Literary conferences are not a place I usually associate with excitement – given the number of them, the world would not be able to bear so much stimulation. Nevertheless, you should always be ready for surprises. For example, earlier this month, I attended a University of Dallas literary conference (I gave a talk on Nobel poet Czesław Miłosz, another on French theorist René Girard, and a non-fiction workshop) and among the many readings of poetry and prose, certainly one of the most memorable was Glenn Arbery reading the epilogue of his Boundaries of Eden, the story of a boy who doesn’t know his name when he appears near an abandoned country home. The novel was published by Wiseblood in 2020. It was a tense moment at the conference: the power had just gone out, and everyone was leaning forward expectantly as Arbery read the epilogue, which takes place during a visit to Yellowstone’s Old Faithful geyser. Here’s an excerpt:

Along the Firehole River and over Craig Pass, he remembered a dream of a melting road and wheels full of eyes. He had dreamed it in the time when he forgot who he was, the time of the Name. Whenever he thought of the Name, inner peace and outer disconnection came over him, as though everything he saw with his eyes were a great illusion. He watched the cars ahead of them, not knowing what to expect.

They turned off the Grand Loop Road toward the Old Faithful Visitors’ Center. Traffic was heavy, and the parking lot at Old Faithful, big enough for a football stadium, set his father on edge—huge tour buses, swarms of people from everywhere. They went slowly up and down the lot, row by row, and they were starting their second run through it, his father growing increasingly critical of the human race, when finally, a car full of Japanese tourists pulled out in the row nearest the geyser. Everyone in their car was holding up a cell phone, and a girl leaned far out of the front passenger window with a selfie stick.

“The real world now exists as material for smartphones,” said his father. “Look at it—the reduction of
reality itself to a set of images you can put in your pocket.

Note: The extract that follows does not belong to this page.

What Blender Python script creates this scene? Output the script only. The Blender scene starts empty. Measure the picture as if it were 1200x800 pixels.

Seized and possessed. The final conquest of the
modern project.”

“Dad! Geez. Give it up!” cried Magdalena. “We’re in Yellowstone.”

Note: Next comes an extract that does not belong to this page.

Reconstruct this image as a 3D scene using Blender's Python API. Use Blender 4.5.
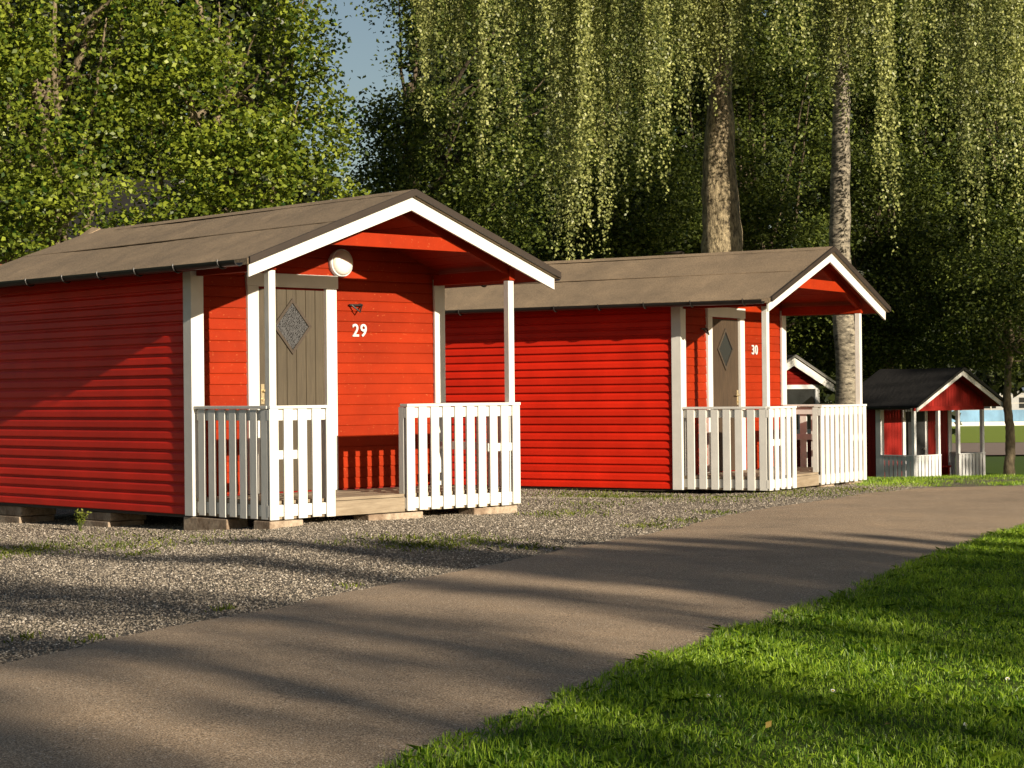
import bpy, bmesh, math, random
import numpy as np
from mathutils import Vector, Matrix

for o in list(bpy.data.objects):
    bpy.data.objects.remove(o)
scene = bpy.context.scene
COL = scene.collection
rnd = random.Random(7)
RG = np.random.default_rng(11)
R = math.radians

# ------------------------------------------------------------------ camera
PITCH, ROLL, FPX = 0.00535, 0.0102, 1944.96
cam_data = bpy.data.cameras.new('camera')
cam_data.sensor_width = 36.0
cam_data.lens = FPX / 1024 * 36.0
cam_data.clip_end = 2000
cam_data.clip_start = 0.05
cam = bpy.data.objects.new('camera', cam_data)
COL.objects.link(cam)
fwd = Vector((0, math.cos(PITCH), math.sin(PITCH)))
up0 = Vector((0, -math.sin(PITCH), math.cos(PITCH)))
rt = Vector((1, 0, 0)) * math.cos(ROLL) - up0 * math.sin(ROLL)
up = rt.cross(fwd)
cam.matrix_world = Matrix(((rt.x, up.x, -fwd.x, 0), (rt.y, up.y, -fwd.y, 0), (rt.z, up.z, -fwd.z, 0), (0, 0, 0, 1)))
scene.camera = cam

# ------------------------------------------------------------------ light
SUN_EL, SUN_PHI = R(16.0), 0.678
world = bpy.data.worlds.new('World')
scene.world = world
world.use_nodes = True
nt = world.node_tree
bg = nt.nodes['Background']
sky = nt.nodes.new('ShaderNodeTexSky')
sky.sky_type = 'NISHITA'
sky.sun_disc = False
sky.sun_elevation = SUN_EL
sky.sun_rotation = math.pi - SUN_PHI
sky.air_density = 1.0
sky.dust_density = 1.0
wb = nt.nodes.new('ShaderNodeMix'); wb.data_type = 'RGBA'; wb.blend_type = 'MULTIPLY'; wb.inputs[0].default_value = 1.0
wb.inputs[7].default_value = (1.02, 0.97, 0.92, 1)      # warm white balance
nt.links.new(sky.outputs[0], wb.inputs[6]); nt.links.new(wb.outputs[2], bg.inputs[0])
bg.inputs[1].default_value = 0.050
sd = bpy.data.lights.new('sun', 'SUN')
sd.energy = 5.0
sd.angle = R(0.5)
sd.color = (1.0, 0.87, 0.69)
sun = bpy.data.objects.new('sun', sd)
COL.objects.link(sun)
to_sun = Vector((math.sin(SUN_PHI) * math.cos(SUN_EL), -math.cos(SUN_PHI) * math.cos(SUN_EL), math.sin(SUN_EL)))
sun.rotation_euler = to_sun.to_track_quat('Z', 'Y').to_euler()
sun.location = to_sun * 60
vs = scene.view_settings
vs.view_transform = 'Standard'
vs.look = 'None'
vs.gamma = 1.0
vs.exposure = 0.76

# ------------------------------------------------------------------ helpers
def tag(o, label=None, cat=None, group=None, kind=None):
    if label: o['label'] = label
    if cat: o['category'] = cat
    if group: o['group'] = group
    if kind: o['kind'] = kind
    return o

def empty(name, loc=(0, 0, 0), rz=0.0):
    o = bpy.data.objects.new(name, None)
    o.empty_display_size = 0.2
    o.location = loc
    o.rotation_euler = (0, 0, rz)
    COL.objects.link(o)
    return o

def link_mesh(name, me, mat, parent=None):
    o = bpy.data.objects.new(name, me)
    if mat is not None: me.materials.append(mat)
    COL.objects.link(o)
    if parent: o.parent = parent
    return o

class MB:
    def __init__(s):
        s.v, s.f = [], []
    def add(s, vs, fs):
        n = len(s.v)
        s.v += [tuple(v) for v in vs]
        s.f += [tuple(i + n for i in f) for f in fs]
        return s
    def box(s, x0, x1, y0, y1, z0, z1):
        return s.add([(x0, y0, z0), (x1, y0, z0), (x1, y1, z0), (x0, y1, z0), (x0, y0, z1), (x1, y0, z1), (x1, y1, z1), (x0, y1, z1)],
                     [(0, 3, 2, 1), (4, 5, 6, 7), (0, 1, 5, 4), (1, 2, 6, 5), (2, 3, 7, 6), (3, 0, 4, 7)])
    def prism(s, pts, vec):
        """extrude a polygon (3d points) along vec"""
        n = len(pts); vec = Vector(vec)
        a = [Vector(p) for p in pts]; b = [p + vec for p in a]
        fs = [tuple(range(n))[::-1], tuple(range(n, 2 * n))]
        for i in range(n):
            j = (i + 1) % n
            fs.append((i, j, n + j, n + i))
        return s.add(a + b, fs)
    def tube(s, path, radii, n=10, wob=0.0, rr=rnd, cap=True):
        path = [Vector(p) for p in path]
        rings = []
        for i, p in enumerate(path):
            t = (path[min(i + 1, len(path) - 1)] - path[max(i - 1, 0)]).normalized()
            a = t.cross(Vector((0.31, 0.95, 0.05)))
            if a.length < 1e-3: a = t.cross(Vector((1, 0, 0)))
            a.normalize(); b = t.cross(a)
            rings.append([p + (a * math.cos(2 * math.pi * k / n) + b * math.sin(2 * math.pi * k / n)) * radii[i] * (1 + wob * rr.uniform(-1, 1)) for k in range(n)])
        vsx = [q for r_ in rings for q in r_]
        fs = []
        for i in range(len(path) - 1):
            for k in range(n):
                k2 = (k + 1) % n
                fs.append((i * n + k, i * n + k2, (i + 1) * n + k2, (i + 1) * n + k))
        if cap:
            fs.append(tuple(range(n))[::-1]); fs.append(tuple(range((len(path) - 1) * n, len(path) * n)))
        return s.add(vsx, fs)
    def cyl(s, c, axis, r, h, n=20, r2=None):
        axis = Vector(axis).normalized(); c = Vector(c)
        return s.tube([c, c + axis * h], [r, r if r2 is None else r2], n)
    def build(s, name, mat, parent=None, bevel=0.0, smooth=False):
        me = bpy.data.meshes.new(name)
        me.from_pydata(s.v, [], s.f)
        bm = bmesh.new(); bm.from_mesh(me)
        bmesh.ops.recalc_face_normals(bm, faces=bm.faces)
        bm.to_mesh(me); bm.free()
        if smooth:
            me.polygons.foreach_set('use_smooth', [True] * len(me.polygons))
        o = link_mesh(name, me, mat, parent)
        if bevel:
            m = o.modifiers.new('bevel', 'BEVEL'); m.width = bevel; m.segments = 2; m.limit_method = 'ANGLE'
        return o

def poly_mesh(name, V, nper, mat, parent=None, attr=None, smooth=False):
    """V: (N, nper, 3) array of separate faces"""
    N = V.shape[0]
    me = bpy.data.meshes.new(name)
    me.vertices.add(N * nper)
    me.vertices.foreach_set('co', np.ascontiguousarray(V, dtype=np.float32).ravel())
    me.loops.add(N * nper)
    me.loops.foreach_set('vertex_index', np.arange(N * nper, dtype=np.int32))
    me.polygons.add(N)
    me.polygons.foreach_set('loop_start', np.arange(0, N * nper, nper, dtype=np.int32))
    me.update(calc_edges=True)
    if attr is not None:
        a = me.attributes.new('v', 'FLOAT', 'FACE')
        a.data.foreach_set('value', np.ascontiguousarray(attr, dtype=np.float32))
    return link_mesh(name, me, mat, parent)

# ---------------- materials
def newmat(name):
    m = bpy.data.materials.new(name); m.use_nodes = True
    n = m.node_tree.nodes; l = m.node_tree.links
    return m, n, l, n['Principled BSDF']

def noise(n, l, scale, detail=4, rough=0.55, vec=None, stretch=None):
    tc = n.new('ShaderNodeTexCoord')
    src = tc.outputs['Object']
    if stretch:
        mp = n.new('ShaderNodeMapping'); mp.inputs['Scale'].default_value = stretch
        l.new(src, mp.inputs[0]); src = mp.outputs[0]
    t = n.new('ShaderNodeTexNoise'); t.inputs['Scale'].default_value = scale
    t.inputs['Detail'].default_value = detail; t.inputs['Roughness'].default_value = rough
    l.new(src, t.inputs['Vector'])
    return t.outputs['Fac']

def ramp(n, l, fac, stops):
    r = n.new('ShaderNodeValToRGB')
    e = r.color_ramp.elements
    while len(e) < len(stops): e.new(0.5)
    for k, (p, c) in enumerate(stops):
        e[k].position = p; e[k].color = (*c, 1)
    l.new(fac, r.inputs[0])
    return r.outputs[0]

def mixc(n, l, fac, a, b, mode='MIX'):
    m = n.new('ShaderNodeMix'); m.data_type = 'RGBA'; m.blend_type = mode
    for s_, v in ((0, fac), (6, a), (7, b)):
        if isinstance(v, (int, float)): m.inputs[s_].default_value = v
        elif isinstance(v, tuple): m.inputs[s_].default_value = (*v, 1)
        else: l.new(v, m.inputs[s_])
    return m.outputs[2]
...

“Really, Walter. It’s a just way of seeing things,” his mother said.

“It destroys memory,” said his father.

“So you remember everything without it?”

They had their usual argument as they all got out of the car, but they were unusually playful about it.
The bleachers for watching the geyser were empty. They had missed the last eruption by fifteen minutes,
and the next one wasn’t for another ninety minutes or so. His father wanted to go for a jog, which was a new
habit, and he quickly disappeared up the asphalt walkway.

“We’ll be in the visitor’s center,” his mother said. “Are you okay poking around by yourself, Jacob?”

“Sure.” It was the first time she had remembered to call him that. As Magdalena walked with her, he
could follow the ripple of male attention that surged after her like the wave at a football game.

There were signs everywhere warning visitors not to stray from the trail. The appearance of solid ground
could be deceiving; the lava crust could give way, and you could be plunged into boiling water or mud. He
loved reading about it, even though it was sometimes gruesome. He had read about some young employees at
the Park who had gone out one night to drink beer or whatever teenagers do and had ended up falling through.
He imagined the sudden scalding drop. He didn’t even want to picture them. They came from somewhere; they
had names.

He wandered up the shorter way, thinking about his new name. Jacob, who wrestled with God. Who changed his name, too, not to Jacob but from Jacob to Israel.

Crossing the bridge over the Firehole River, he stopped and looked at the water weirdly flowing over white encrustations. He imagined the magma hunched far down under them like a trapped giant waiting to stand up, hundreds of cubic miles of rock liquified by heat. This whole place was an inevitable disaster—and the crowds swarmed over it happily, sure it wouldn’t be today. Not today, not today with its ice cream and pretty girls and new baseball caps.

It’s going, too. (Photo: NPS / Jacob W. Frank)

He moved on from the bridge up the trail. Everything looked like it was going to stay, but everything was really going away, even what you thought was still. Even these mountains were going in God’s time. Maybe the faith that moved mountains was a way of talking about God’s time. The time of the Name. In God’s time, mountains rose stretching upward and turned over and shook themselves out and got old and lay down like dogs too tired to stir, and then other ones sprang up, and the seas silted down, and rocks rose and the daylight was full of what the old seas had let drift down for millions of years. Everything was going. Life rose and ages passed and you were born and like the flicker of an eyelash you were gone and the going kept going right past you.

A big family came by, talking and pointing, and he stepped off the path to let them pass. A double stroller, two fat little babies whose parents spoke French.

Babies came into the going. He remembered when his father had told him that he couldn’t be alive now if he had ever been dead. But the going you came into wasn’t you when you were born, not the you you were conscious of. It was the going that would eventually be you. Meanwhile it ate and made a mess in its diapers and cried and slept until finally you started to show up at three or four. You grew and then you were convinced you were the going, because you had a name, you were Buford or Jacob, but you were never the going itself.

You couldn’t even explain your own body’s going. You rode in it and thought I think therefore I am but that was crazy because the going was more the am than you were. You fell into the going without any say-so, and when it stopped, the going didn’t stop, it was just you that stopped and maybe not even you. You died, and another kind of going took over what had been you, and you became another kind of going. …

It all came clear to him for a moment and he stopped. You could say I but God was the I AM in the going of everything, including you. And everything was going, not just things that were alive. Rocks, trees, mountains, clouds. Everything was going.